LPH : Que deviennent les femmes et les enfants une fois libérés ?
S.M. : J’avais pensé faire venir au Canada les premières familles libérées. Mais cette opération s’avère couteuse et difficile à mettre en œuvre. Nous tachons donc de regrouper les familles et de les placer en sécurité. Nous nous renseignons sur chacun afin de lui permettre de retrouver ses proches.
LPH : Plusieurs milliers de femmes sont prisonnières de l’État Islamique. Avez-vous un objectif chiffré dans votre action ?
S.M. : Je pense souvent au chiffre 613, comme les 613 mitsvot. Cela me donne un objectif, un moteur. Mais honnêtement, je ne pense pas qu’il faille limiter notre action. CYCI va continuer son travail jusqu’au maximum de ses capacités, tant que nous aurons les moyens, les donations pour pouvoir agir.
LPH : Bénéficiez-vous du soutien du gouvernement canadien ?
S.M. : Ils apprécient mon action, j’ai rencontré le Premier ministre Stephen Harper. Mais je ne reçois aucune aide, de quelque nature, de la part du gouvernement canadien.
LPH : On vous a surnommé le « Schindler juif ». Est-ce ainsi que vous vous voyez ?

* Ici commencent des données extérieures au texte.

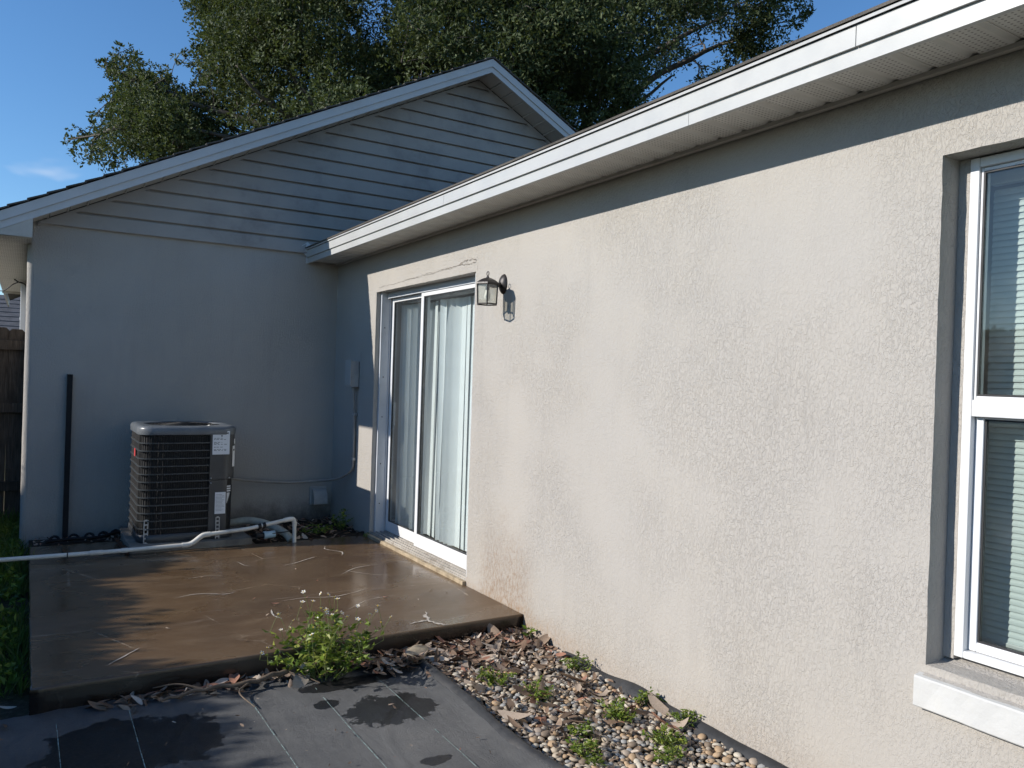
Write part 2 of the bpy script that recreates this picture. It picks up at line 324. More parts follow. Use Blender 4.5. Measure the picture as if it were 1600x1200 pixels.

S.M. ! Il n’y a aucun rapport entre Steve Maman et Oskar Schindler ! Cette comparaison a été faite par un journaliste, au début de la médiatisation de notre projet, et depuis je m’évertue à la corriger… Oskar Schindler était sur le terrain, négociait directement avec les nazis, il a risqué sa vie ! Moi, je suis dans mon bureau climatisé, avec certes de bonnes intentions mais pas du tout le même courage. Ceux dont il faut saluer le courage, en revanche, ce sont les membres de mon équipe en Irak. Eux prennent des risques et réalisent à chaque sauvetage une mission de la plus haute importance. Cette mission, celle qui est mon moteur, s’inspire directement de la philosophie juive, cette phrase du Talmud qui dit que « qui sauve une vie, sauve un monde ».